When calling a delegate you always have to check if it is not null. This is an often cause for errors. Since delegates are more or less just a list of functions, I would assume, that this could have been easily checked by the delegate itself.
Does anybody know, why it has been implemented as it is?
This may be stating the obvious, but you can declare your event to point to a no-op handler and then you don't need to check for null when invoking.
public event EventHandler MyEvent = delegate { };
Then you can call the handlers pointed to by MyEvent without checking for null.
The delegate itself can't check it. Since it is null you can't call methods on it.
The C# compiler on the other hand could automatically insert the null-check. But I don't know what behavior to use if the delegate is a function with a return-value.
One might argue that the C# compiler should insert that check for void-functions to avoid boilerplate code in that common case. But that decision is now in the past, you can only fix it without breaking existing programs if you get a time-machine.
You can use extension methods(since they can be called on a null object) to automate the null-check for events:
http://blogs.microsoft.co.il/blogs/shayf/archive/2009/05/25/a-handy-extension-method-raise-events-safely.aspx
And since a parameter is a temp variable you don't need to manually assign the event to a temp variable for thread-safety.
Internally, the compiler will generate 2 methods add_MyEvent and remove_MyEvent for each event declared in a class. When you write, MyEvent += ..., the compiler will actually generate a call to add_MyEvent which in turn will call System.Delegate.Combine.
Combine takes 2 delegates in parameter and creates a new (multicast) delegate from the 2 original delegates, handling the case when one of them is null (which is the case the first time you call +=).
I guess the compiler could have been a bit smarter and also handled the event call so that when you call MyEvent(), it would actually generate a null check and actually invoke the delegate only if not null. (It would be nice to have Eric Lippert's view on that one).
The reason is performance (actually, that's my best guess). Events and delegates are made with a lot of compiler magic, stuff that cannot be replicated by mere C# code. But underneath it goes something like this:
A delegate is a compiler-generated class that inherits from MulticastDelegate class, which itself derives from the Delegate class. Note these two classes are magic and you can't inherit from them yourself (well, maybe you can, but you won't be able to use them very well).
An event however is implemented something like this:
private MyEventDelegateClass __cgbe_MyEvent; // Compiler generated backing field
public event MyEventDelegateClass MyEvent
{
add
{
this.__cgbe_MyEvent = (MyEventDelegateClass)Delegate.Combine(this.__cgbe_MyEvent, value);
}
remove
{
this.__cgbe_MyEvent = (MyEventDelegateClass)Delegate.Remove(this.__cgbe_MyEvent, value);
}
get
{
return this.__cgbe_MyEvent;
}
}
OK, so this isn't real code (nor is it exactly the way it is in real life), but it should give you an idea of what's going on.
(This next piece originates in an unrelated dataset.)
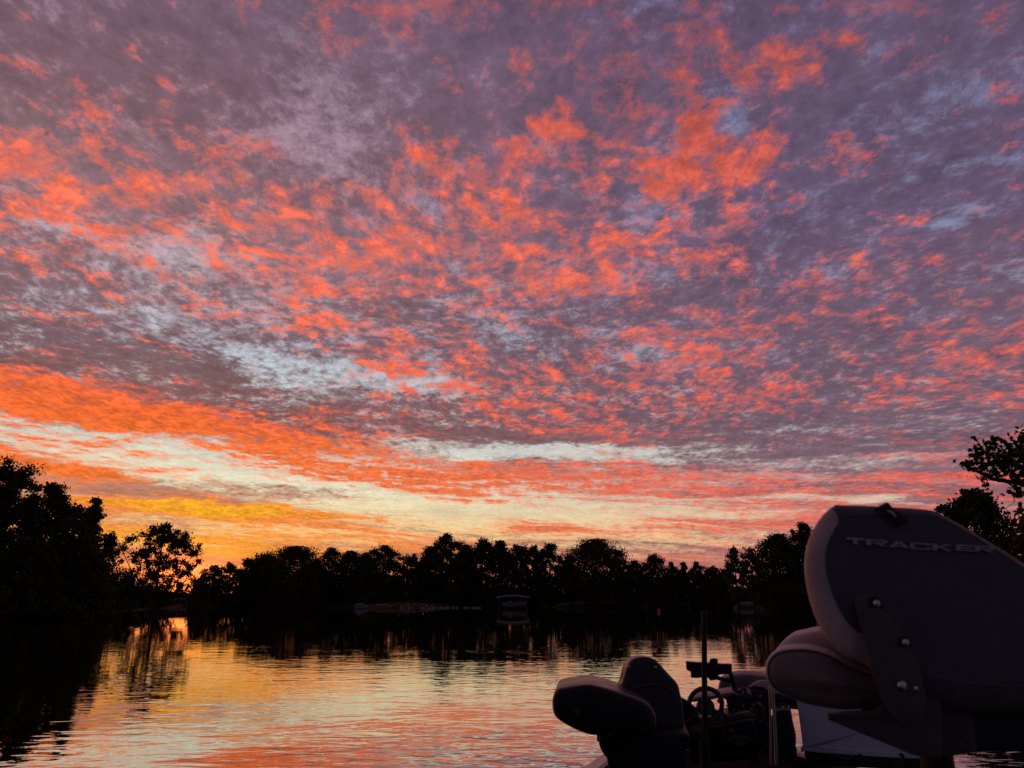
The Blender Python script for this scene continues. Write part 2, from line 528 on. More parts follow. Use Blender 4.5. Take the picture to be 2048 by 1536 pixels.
LEAF = [leaf_material('green_leaves', (0.022, 0.030, 0.012), (0.055, 0.065, 0.022)),
        leaf_material('olive_leaves', (0.035, 0.034, 0.012), (0.075, 0.068, 0.025)),
        leaf_material('russet_leaves', (0.045, 0.026, 0.014), (0.085, 0.045, 0.022)),
        leaf_material('pale_leaves', (0.05, 0.055, 0.03), (0.10, 0.10, 0.055))]
BARK = material('bark', (0.05, 0.038, 0.03), 0.9, 0.35, 5.0, bump=0.8, bump_scale=20.0, spec=0.1)


def tube(pts, rad, sides=7, cap=True):
    pts = np.asarray(pts, float)
    rad = np.broadcast_to(np.asarray(rad, float), (len(pts),))
    T = np.gradient(pts, axis=0)
    T /= np.linalg.norm(T, axis=1, keepdims=True) + 1e-9
    ref = np.array([0.0, 0.0, 1.0]) if abs(T[0][2]) < 0.9 else np.array([1.0, 0, 0])
    V, F = [], []
    a = np.arange(sides) * 2 * math.pi / sides
    N = np.cross(T[0], ref)
    N /= np.linalg.norm(N)
    for p, t, r in zip(pts, T, rad):
        N = N - t * np.dot(N, t)
        N /= np.linalg.norm(N) + 1e-9
        B = np.cross(t, N)
        V.append(p + r * (np.cos(a)[:, None] * N + np.sin(a)[:, None] * B))
    V = np.concatenate(V)
    for k in range(len(pts) - 1):
        for i in range(sides):
            j = (i + 1) % sides
            F.append([k * sides + i, k * sides + j, (k + 1) * sides + j, (k + 1) * sides + i])
    if cap:
        F.append(list(range(sides))[::-1])
        F.append([(len(pts) - 1) * sides + i for i in range(sides)])
    return V, F


class MB:
    """Gathers pieces of ONE mesh."""
    def __init__(self):
        self.V, self.F, self.M, self.n = [], [], [], 0

    def add(self, V, F, mat=0):
        self.V.append(np.asarray(V, float))
        self.F += [[i + self.n for i in f] for f in F]
        self.M += [mat] * len(F)
        self.n += len(V)
        return self

    def tube(self, pts, rad, sides=7, mat=0):
        return self.add(*tube(pts, rad, sides), mat)

    def box(self, c, s, rz=0.0, mat=0, bev=0.0, tilt=None):
        bm = bmesh.new()
        bmesh.ops.create_cube(bm, size=1.0, matrix=Matrix.Diagonal((s[0], s[1], s[2], 1)))
        if bev:
            bmesh.ops.bevel(bm, geom=bm.edges[:], offset=bev, segments=2, affect='EDGES')
        mt = Matrix.Translation(Vector(c)) @ Matrix.Rotation(rz, 4, 'Z')
        if tilt is not None:
            mt = mt @ tilt
        bm.transform(mt)
        V = [v.co[:] for v in bm.verts]
        bm.verts.index_update()
        F = [[v.index for v in f.verts] for f in bm.faces]
        bm.free()
        return self.add(V, F, mat)

    def build(self, name, mats, parent=None, smooth=False, origin=None):
        V = np.concatenate(self.V)
        if origin is not None:
            V = V - np.asarray(origin)
        me = bpy.data.meshes.new(name)
        me.from_pydata([tuple(v) for v in V], [], self.F)
        me.polygons.foreach_set('material_index', np.array(self.M, dtype=np.int32))
        if smooth:
            me.polygons.foreach_set('use_smooth', np.ones(len(self.F), dtype=bool))
            me.set_sharp_from_angle(angle=R(45))
        me.update()
        return link(name, me, mats, parent)


def leaf_faces(C, size, rng, flat=0.0):
    n = len(C)
    a = rng.normal(size=(n, 3))
    a[:, 2] *= (1 - flat)
    a /= np.linalg.norm(a, axis=1, keepdims=True)
    b = rng.normal(size=(n, 3))
    b -= a * (a * b).sum(1, keepdims=True)
    b /= np.linalg.norm(b, axis=1, keepdims=True)
    s = size * rng.uniform(0.6, 1.35, size=(n, 1))
    k = rng.uniform(-0.2, 0.2, size=(n, 1))
    V = np.stack([C - a * s * 0.55, C + b * s * 0.34 + a * s * k, C + a * s * 0.55, C - b * s * 0.34 + a * s * k * 0.5], 1).reshape(-1, 3)
    return V, np.arange(4 * n).reshape(n, 4)


def crown_points(h, w, n, rng, kind, base):
    """Leaf centres in clumps spread through a lumpy crown; also where the limbs end."""
    hb, hc = h * base, h * (1 - base)
    K = {'round': 260, 'tall': 200, 'open': 190, 'feather': 360, 'low': 260, 'airy': 250}[kind]
    K = int(K * min(1.5, max(0.6, (h * w) ** 0.5 / 11.0)))
    ph = rng.uniform(0, 6.28, 12)
    fr = rng.integers(1, 5, 6)
    t = rng.uniform(0, 1, K * 3) ** (0.85 if kind != 'feather' else 1.15)
    a = rng.uniform(0, 2 * math.pi, K * 3)
    if kind in ('round', 'open', 'airy'):
        prof = (1 - np.abs(2 * t - 0.96) ** 2.5).clip(0.02) ** 0.55
    elif kind == 'tall':
        prof = (1 - np.abs(2 * t - 0.85) ** 2.2).clip(0.02) ** 0.6
    elif kind == 'feather':
        prof = (1 - t) ** 0.70 * 0.96 + 0.05
    else:
        prof = (1 - t ** 2.3).clip(0.02) ** 0.55
    lump = 1.0
    for i in range(6):
        lump = lump + 0.085 * np.sin(fr[i] * a + ph[i] + t * (3 + 2.5 * i))
    rho = rng.uniform(0.02, 1, K * 3) ** 0.48
    R_ = w * 0.5 * prof * lump * rho
    dome = 1 - (0.16 if kind in ('round', 'open', 'low') else 0.05) * rho ** 2 * np.abs(np.sin(a * 1.5 + ph[7]))
    z = hb + hc * t * dome
    C = np.stack([R_ * np.cos(a), R_ * np.sin(a), z], -1)
    # gaps where the boughs part
    k = 6.283 / (w * (0.36 if kind in ('open', 'feather', 'airy') else 0.42))
    v = np.sin(C[:, 0] * k + ph[8]) * np.sin(C[:, 1] * k + ph[9]) + np.sin(C[:, 2] * k * 1.1 + ph[10] + C[:, 0] * k * 0.6)
    cut = {'round': -1.15, 'tall': -1.0, 'open': -0.6, 'feather': -0.3, 'low': -1.4, 'airy': -0.8}[kind]
    C = C[v > cut][:K]
    sg = w * {'round': 0.050, 'tall': 0.06, 'open': 0.040, 'feather': 0.026, 'low': 0.055, 'airy': 0.024}[kind]
    idx = rng.integers(0, len(C), n)
    size = rng.uniform(0.6, 1.5, len(C))[:, None]
    sh = np.array([1.25, 1.25, 0.55]) if kind == 'feather' else np.array([1.0, 1.0, 0.8])
    P = C[idx] + rng.normal(size=(n, 3)) * sg * size[idx] * sh
    lim = C[rho[v > cut][:K] > 0.72]
    lim = lim[rng.permutation(len(lim))[:20]]
    return P[P[:, 2] < h * 1.02], [(c, sg * 2.2) for c in lim]


def make_tree(name, loc, h, w, n, leaf, kind, mat, label, seed, group=None, base=0.18, trunk_r=None):
    rng = np.random.default_rng(seed)
    root = empty(name, loc, label, 'tree', group)
    P, lobes = crown_points(h, w, n, rng, kind, base)
    P = P[P[:, 2] > 0.15]
    V, F = leaf_faces(P, leaf, rng)
    link('crown', mesh_np('crown', V, F), LEAF[mat], root)
    tr = trunk_r or h * 0.022
    mb = MB()
    bend = rng.normal(size=2) * h * 0.015
    zs = np.linspace(-0.3, h * 0.9, 9)
    sp = np.stack([bend[0] * np.sin(zs / h * 3), bend[1] * np.sin(zs / h * 2.3), zs], -1)
    mb.tube(sp, tr * (1.25 - 1.12 * np.linspace(0, 1, 9) ** 0.8), 8)
    for c, lr in lobes:
        z0 = max(h * base * 0.7, c[2] - np.hypot(c[0], c[1]) * 0.9 - 0.1 * h)
        z0 = min(z0, h * 0.8)
        s = np.array([np.interp(z0, zs, sp[:, 0]), np.interp(z0, zs, sp[:, 1]), z0])
        mid = (s + c) / 2 + np.array([0, 0, -0.04 * h]) + rng.normal(size=3) * 0.03 * h
        mb.tube([s, mid, c, c + (c - mid) * 0.5 + np.array([0, 0, lr * 0.3])], [tr * 0.42, tr * 0.27, tr * 0.13, tr * 0.04], 5)
        for q in range(3):
            e = c + rng.normal(size=3) * lr * 0.7
            mb.tube([mid + (c - mid) * rng.uniform(0.3, 1.0), (c + e) / 2 + rng.normal(size=3) * 0.08 * lr, e], [tr * 0.14, tr * 0.09, tr * 0.03], 4)
    mb.build('trunk', BARK, root, True)
    return root


def tree_px(px, top, wpx, Y, kind, mat, label, seed, dens=1.0, base=0.18, name='leafy_tree', group=None, leaf=None):
    p = at(px, top, Y)
    zg = land_at(p.x, Y)
    dist = Y / ray(px, top).y
    h = p.z - zg
    w = wpx / FPX * dist
    if leaf is None:
        leaf = 0.13 + 0.0013 * Y
    n = int(dens * 3.6 * h * w * 1.25 / (leaf * leaf * 0.37))
    n = max(900, min(n, 26000))
    return make_tree(name, (p.x, Y, zg - 0.05), h, w, n, leaf, kind, mat, label, seed, group, base)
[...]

The point is that the backing field initially really is null. That way there is no overhead for creating an instance of MyEventDelegateClass when creating your object. And that's why you have to check for null before invoking. Later on, when handlers get added/removed, an instance of MyEventDelegateClass is created and assigned to the field. And when the last handler is removed, this instance is also lost and the backing field is reset to null again.
This is the principle of "you don't pay for what you don't use". As long as you don't use the event, there will be no overhead for it. No extra memory, no extra CPU cycles.
If a delegate instance is null, how can it "check itself"? It's null... that means it does not exist, basically. There is nothing there to check itself in the first place. That's why your code which attempts to call the delegate must do that checking, first.
I'd guess the reasons are history and consistency.
It is consistent with the way other types are handled; e.g. there's no language or platform assistence in dealing with nulls - it's the programmers responsibility to ensure the null placeholder is never actually used - there's no means of only optionally calling a method if the object reference you wish to call it on is non-null either, after all.
It's history, since null references happen to be included by default in most types, even though this isn't necessary. That is, rather than treating reference types like value types and require an additional "nullability" annotation to permit nullability, reference types are always nullable. I'm sure there were reasons for this back in the day when Java and .NET were designed, but it introduces many unnecessary bugs and complexities which are easy to avoid in a strongly typed language (e.g., .NET value types). But given the historical inclusion of null as a type-system wide "invalid" value, so to speak, it's only natural to do so for delegates as well.
"Since delegates are more or less just a list of functions, I would assume, that this could have been easily checked by the delegate itself".
Your assumption is wrong. Plain and simple.